Speaking from his Herndon, Va., home Monday, Philbin said there was no plan to stage a fake news conference, and he assumed the media advisory went out much earlier than it did.
"But at the end of the day, I'm the person in charge and responsible for this," he said.
The staged question-and-answer session was harshly criticized by both the White House and Homeland Security Secretary Michael Chertoff, whose department oversees FEMA.
No genuine journalists attended, although they were given a conference call number they could use to listen in -- but not ask questions. A half-dozen questions were asked at the event -- by FEMA staff members posing as reporters.
"At the end of the briefing, questions were asked.

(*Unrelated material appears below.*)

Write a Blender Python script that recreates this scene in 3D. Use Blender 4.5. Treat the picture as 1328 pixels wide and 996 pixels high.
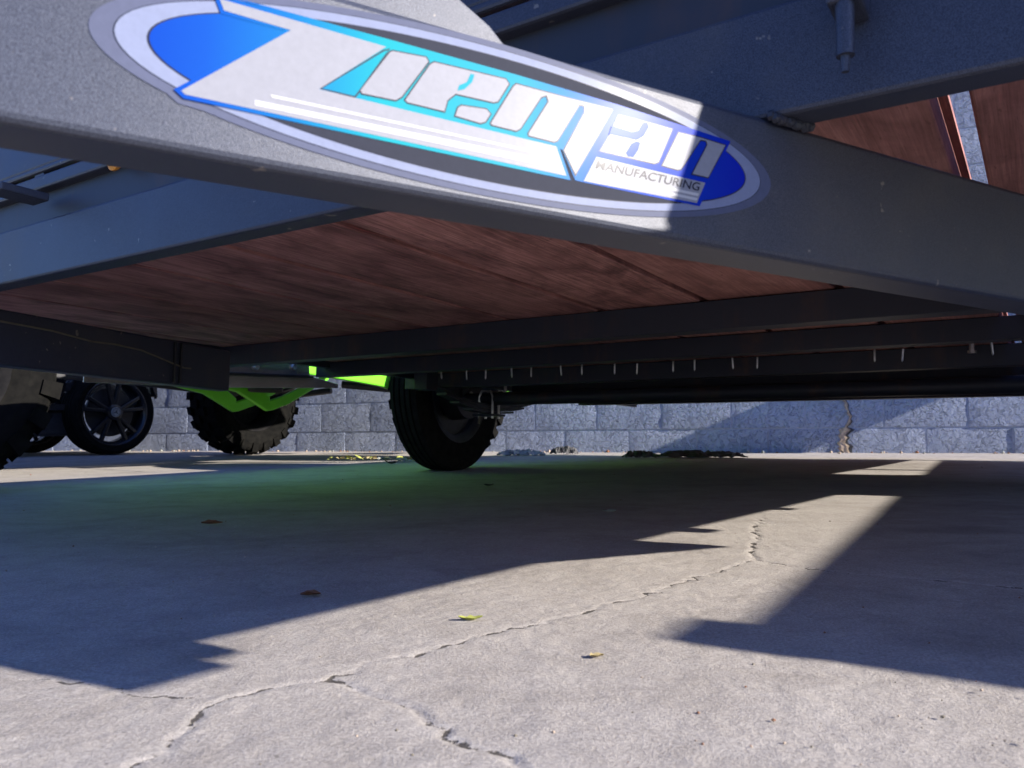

I should have intervened and I didn't," Philbin said.
Philbin said he may have asked a question at the very end of the briefing because, at that point, "the ships had sailed."
"We've worked really hard over the past year to improve our transparency," Philbin said. Philbin took over in March, as FEMA was going through a major reorganization because of its sluggish response to Hurricane Katrina in 2005. "I feel absolutely horrible that this happened," he said.
"I think it was one of the dumbest and most inappropriate things I've seen since I've been in government," Chertoff said over the weekend.
FEMA apologized for the phony news briefing and said it was reviewing its procedures for dealing with news organizations. Homeland Security spokesman Russ Knocke has been temporarily assigned to FEMA to develop new press procedures and help find a replacement for Philbin, Paulison said in his letter Monday.
"I am extremely displeased by what transpired and will make the necessary changes in order to regain confidence and credibility in the eyes of the people we serve," Paulison wrote in the letter.
"We can confirm that Mr. Philbin is not, nor is he scheduled to be, the director of public affairs for the Office of the Director of National Intelligence," DNI spokesman Ross Feinstein said Monday.
McConnell had offered Philbin the director of communications at the intelligence office prior to the FEMA event, according to Feinstein. Philbin said he understood McConnell's decision.